Reproduce the whole listing, character for character.

* Available data *
>> Start
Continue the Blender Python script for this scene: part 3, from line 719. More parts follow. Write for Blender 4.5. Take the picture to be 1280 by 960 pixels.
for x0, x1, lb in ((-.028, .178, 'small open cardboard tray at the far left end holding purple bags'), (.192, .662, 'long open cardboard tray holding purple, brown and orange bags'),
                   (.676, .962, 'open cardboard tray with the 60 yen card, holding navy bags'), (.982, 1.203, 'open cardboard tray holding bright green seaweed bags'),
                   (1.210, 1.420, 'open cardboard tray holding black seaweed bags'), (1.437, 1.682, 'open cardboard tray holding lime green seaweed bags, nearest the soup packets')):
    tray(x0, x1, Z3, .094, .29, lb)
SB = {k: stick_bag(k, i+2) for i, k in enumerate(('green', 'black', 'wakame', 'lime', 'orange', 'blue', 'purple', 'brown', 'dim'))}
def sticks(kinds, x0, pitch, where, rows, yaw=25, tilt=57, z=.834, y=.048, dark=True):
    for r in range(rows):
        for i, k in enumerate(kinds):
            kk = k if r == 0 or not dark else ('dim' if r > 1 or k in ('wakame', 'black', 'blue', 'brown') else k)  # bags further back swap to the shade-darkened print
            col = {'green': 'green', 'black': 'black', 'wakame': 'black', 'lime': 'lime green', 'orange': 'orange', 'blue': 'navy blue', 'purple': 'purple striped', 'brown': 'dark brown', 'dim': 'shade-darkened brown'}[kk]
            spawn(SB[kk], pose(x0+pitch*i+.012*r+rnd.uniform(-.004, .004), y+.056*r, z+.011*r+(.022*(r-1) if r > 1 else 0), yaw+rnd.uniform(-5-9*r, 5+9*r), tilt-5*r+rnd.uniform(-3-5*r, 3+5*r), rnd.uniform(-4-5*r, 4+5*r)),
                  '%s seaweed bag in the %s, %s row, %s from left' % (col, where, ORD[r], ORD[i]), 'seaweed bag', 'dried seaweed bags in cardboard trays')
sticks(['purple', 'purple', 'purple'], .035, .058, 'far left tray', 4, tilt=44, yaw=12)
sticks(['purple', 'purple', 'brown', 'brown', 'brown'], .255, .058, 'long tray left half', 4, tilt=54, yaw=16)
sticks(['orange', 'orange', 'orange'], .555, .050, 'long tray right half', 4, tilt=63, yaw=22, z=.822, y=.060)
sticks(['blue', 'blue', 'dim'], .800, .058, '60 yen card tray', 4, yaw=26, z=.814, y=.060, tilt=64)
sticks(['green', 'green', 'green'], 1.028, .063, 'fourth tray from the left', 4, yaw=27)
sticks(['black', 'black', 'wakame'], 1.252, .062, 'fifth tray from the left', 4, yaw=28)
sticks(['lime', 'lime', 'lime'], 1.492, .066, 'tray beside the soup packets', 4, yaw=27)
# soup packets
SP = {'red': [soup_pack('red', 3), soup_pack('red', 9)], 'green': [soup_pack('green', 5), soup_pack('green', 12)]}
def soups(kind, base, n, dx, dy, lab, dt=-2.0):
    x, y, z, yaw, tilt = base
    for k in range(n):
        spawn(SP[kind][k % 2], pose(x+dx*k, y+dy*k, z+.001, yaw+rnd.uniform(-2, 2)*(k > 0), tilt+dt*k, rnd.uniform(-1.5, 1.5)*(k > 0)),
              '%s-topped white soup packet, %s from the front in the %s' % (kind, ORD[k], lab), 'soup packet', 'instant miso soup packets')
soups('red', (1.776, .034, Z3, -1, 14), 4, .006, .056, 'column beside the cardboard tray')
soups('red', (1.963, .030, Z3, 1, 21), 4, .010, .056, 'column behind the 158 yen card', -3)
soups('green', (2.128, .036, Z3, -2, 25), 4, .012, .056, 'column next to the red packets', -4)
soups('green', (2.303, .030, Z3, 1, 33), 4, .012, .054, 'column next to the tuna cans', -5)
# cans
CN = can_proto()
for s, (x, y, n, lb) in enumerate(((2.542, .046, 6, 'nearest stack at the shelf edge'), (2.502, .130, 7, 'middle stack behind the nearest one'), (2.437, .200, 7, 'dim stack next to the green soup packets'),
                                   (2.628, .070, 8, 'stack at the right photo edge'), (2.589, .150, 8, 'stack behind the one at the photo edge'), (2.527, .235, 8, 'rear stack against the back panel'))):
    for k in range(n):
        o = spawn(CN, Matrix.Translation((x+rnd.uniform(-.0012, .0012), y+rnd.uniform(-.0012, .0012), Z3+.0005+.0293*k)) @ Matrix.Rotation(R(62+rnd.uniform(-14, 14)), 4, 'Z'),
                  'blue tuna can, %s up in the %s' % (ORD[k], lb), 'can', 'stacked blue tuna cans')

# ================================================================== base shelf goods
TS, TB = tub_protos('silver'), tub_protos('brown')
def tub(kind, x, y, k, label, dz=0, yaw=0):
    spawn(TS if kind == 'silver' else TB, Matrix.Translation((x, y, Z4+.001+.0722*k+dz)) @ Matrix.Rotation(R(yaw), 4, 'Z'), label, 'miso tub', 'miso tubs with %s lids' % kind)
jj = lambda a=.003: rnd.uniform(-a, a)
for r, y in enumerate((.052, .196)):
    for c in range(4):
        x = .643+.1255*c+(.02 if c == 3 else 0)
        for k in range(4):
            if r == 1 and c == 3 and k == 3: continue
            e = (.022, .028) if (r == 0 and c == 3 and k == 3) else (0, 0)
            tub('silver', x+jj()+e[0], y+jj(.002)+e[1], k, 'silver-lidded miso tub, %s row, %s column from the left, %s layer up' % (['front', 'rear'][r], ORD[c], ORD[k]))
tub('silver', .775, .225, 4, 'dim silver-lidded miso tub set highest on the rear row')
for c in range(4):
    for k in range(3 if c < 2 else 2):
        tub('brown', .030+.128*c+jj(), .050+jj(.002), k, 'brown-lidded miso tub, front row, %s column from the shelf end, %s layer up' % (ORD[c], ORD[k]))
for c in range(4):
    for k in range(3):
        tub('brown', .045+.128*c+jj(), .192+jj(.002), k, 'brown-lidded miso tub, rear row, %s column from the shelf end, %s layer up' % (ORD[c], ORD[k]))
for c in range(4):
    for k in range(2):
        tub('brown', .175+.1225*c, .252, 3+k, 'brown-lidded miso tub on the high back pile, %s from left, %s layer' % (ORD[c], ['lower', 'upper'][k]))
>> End
* Response to this task *
Continue the Blender Python script for this scene: part 3, from line 719. More parts follow. Write for Blender 4.5. Take the picture to be 1280 by 960 pixels.
for x0, x1, lb in ((-.028, .178, 'small open cardboard tray at the far left end holding purple bags'), (.192, .662, 'long open cardboard tray holding purple, brown and orange bags'),
                   (.676, .962, 'open cardboard tray with the 60 yen card, holding navy bags'), (.982, 1.203, 'open cardboard tray holding bright green seaweed bags'),
                   (1.210, 1.420, 'open cardboard tray holding black seaweed bags'), (1.437, 1.682, 'open cardboard tray holding lime green seaweed bags, nearest the soup packets')):
    tray(x0, x1, Z3, .094, .29, lb)
SB = {k: stick_bag(k, i+2) for i, k in enumerate(('green', 'black', 'wakame', 'lime', 'orange', 'blue', 'purple', 'brown', 'dim'))}
def sticks(kinds, x0, pitch, where, rows, yaw=25, tilt=57, z=.834, y=.048, dark=True):
    for r in range(rows):
        for i, k in enumerate(kinds):
            kk = k if r == 0 or not dark else ('dim' if r > 1 or k in ('wakame', 'black', 'blue', 'brown') else k)  # bags further back swap to the shade-darkened print
            col = {'green': 'green', 'black': 'black', 'wakame': 'black', 'lime': 'lime green', 'orange': 'orange', 'blue': 'navy blue', 'purple': 'purple striped', 'brown': 'dark brown', 'dim': 'shade-darkened brown'}[kk]
            spawn(SB[kk], pose(x0+pitch*i+.012*r+rnd.uniform(-.004, .004), y+.056*r, z+.011*r+(.022*(r-1) if r > 1 else 0), yaw+rnd.uniform(-5-9*r, 5+9*r), tilt-5*r+rnd.uniform(-3-5*r, 3+5*r), rnd.uniform(-4-5*r, 4+5*r)),
                  '%s seaweed bag in the %s, %s row, %s from left' % (col, where, ORD[r], ORD[i]), 'seaweed bag', 'dried seaweed bags in cardboard trays')
sticks(['purple', 'purple', 'purple'], .035, .058, 'far left tray', 4, tilt=44, yaw=12)
sticks(['purple', 'purple', 'brown', 'brown', 'brown'], .255, .058, 'long tray left half', 4, tilt=54, yaw=16)
sticks(['orange', 'orange', 'orange'], .555, .050, 'long tray right half', 4, tilt=63, yaw=22, z=.822, y=.060)
sticks(['blue', 'blue', 'dim'], .800, .058, '60 yen card tray', 4, yaw=26, z=.814, y=.060, tilt=64)
sticks(['green', 'green', 'green'], 1.028, .063, 'fourth tray from the left', 4, yaw=27)
sticks(['black', 'black', 'wakame'], 1.252, .062, 'fifth tray from the left', 4, yaw=28)
sticks(['lime', 'lime', 'lime'], 1.492, .066, 'tray beside the soup packets', 4, yaw=27)
# soup packets
SP = {'red': [soup_pack('red', 3), soup_pack('red', 9)], 'green': [soup_pack('green', 5), soup_pack('green', 12)]}
def soups(kind, base, n, dx, dy, lab, dt=-2.0):
    x, y, z, yaw, tilt = base
    for k in range(n):
        spawn(SP[kind][k % 2], pose(x+dx*k, y+dy*k, z+.001, yaw+rnd.uniform(-2, 2)*(k > 0), tilt+dt*k, rnd.uniform(-1.5, 1.5)*(k > 0)),
              '%s-topped white soup packet, %s from the front in the %s' % (kind, ORD[k], lab), 'soup packet', 'instant miso soup packets')
soups('red', (1.776, .034, Z3, -1, 14), 4, .006, .056, 'column beside the cardboard tray')
soups('red', (1.963, .030, Z3, 1, 21), 4, .010, .056, 'column behind the 158 yen card', -3)
soups('green', (2.128, .036, Z3, -2, 25), 4, .012, .056, 'column next to the red packets', -4)
soups('green', (2.303, .030, Z3, 1, 33), 4, .012, .054, 'column next to the tuna cans', -5)
# cans
CN = can_proto()
for s, (x, y, n, lb) in enumerate(((2.542, .046, 6, 'nearest stack at the shelf edge'), (2.502, .130, 7, 'middle stack behind the nearest one'), (2.437, .200, 7, 'dim stack next to the green soup packets'),
                                   (2.628, .070, 8, 'stack at the right photo edge'), (2.589, .150, 8, 'stack behind the one at the photo edge'), (2.527, .235, 8, 'rear stack against the back panel'))):
    for k in range(n):
        o = spawn(CN, Matrix.Translation((x+rnd.uniform(-.0012, .0012), y+rnd.uniform(-.0012, .0012), Z3+.0005+.0293*k)) @ Matrix.Rotation(R(62+rnd.uniform(-14, 14)), 4, 'Z'),
                  'blue tuna can, %s up in the %s' % (ORD[k], lb), 'can', 'stacked blue tuna cans')

# ================================================================== base shelf goods
TS, TB = tub_protos('silver'), tub_protos('brown')
def tub(kind, x, y, k, label, dz=0, yaw=0):
    spawn(TS if kind == 'silver' else TB, Matrix.Translation((x, y, Z4+.001+.0722*k+dz)) @ Matrix.Rotation(R(yaw), 4, 'Z'), label, 'miso tub', 'miso tubs with %s lids' % kind)
jj = lambda a=.003: rnd.uniform(-a, a)
for r, y in enumerate((.052, .196)):
    for c in range(4):
        x = .643+.1255*c+(.02 if c == 3 else 0)
        for k in range(4):
            if r == 1 and c == 3 and k == 3: continue
            e = (.022, .028) if (r == 0 and c == 3 and k == 3) else (0, 0)
            tub('silver', x+jj()+e[0], y+jj(.002)+e[1], k, 'silver-lidded miso tub, %s row, %s column from the left, %s layer up' % (['front', 'rear'][r], ORD[c], ORD[k]))
tub('silver', .775, .225, 4, 'dim silver-lidded miso tub set highest on the rear row')
for c in range(4):
    for k in range(3 if c < 2 else 2):
        tub('brown', .030+.128*c+jj(), .050+jj(.002), k, 'brown-lidded miso tub, front row, %s column from the shelf end, %s layer up' % (ORD[c], ORD[k]))
for c in range(4):
    for k in range(3):
        tub('brown', .045+.128*c+jj(), .192+jj(.002), k, 'brown-lidded miso tub, rear row, %s column from the shelf end, %s layer up' % (ORD[c], ORD[k]))
for c in range(4):
    for k in range(2):
        tub('brown', .175+.1225*c, .252, 3+k, 'brown-lidded miso tub on the high back pile, %s from left, %s layer' % (ORD[c], ['lower', 'upper'][k]))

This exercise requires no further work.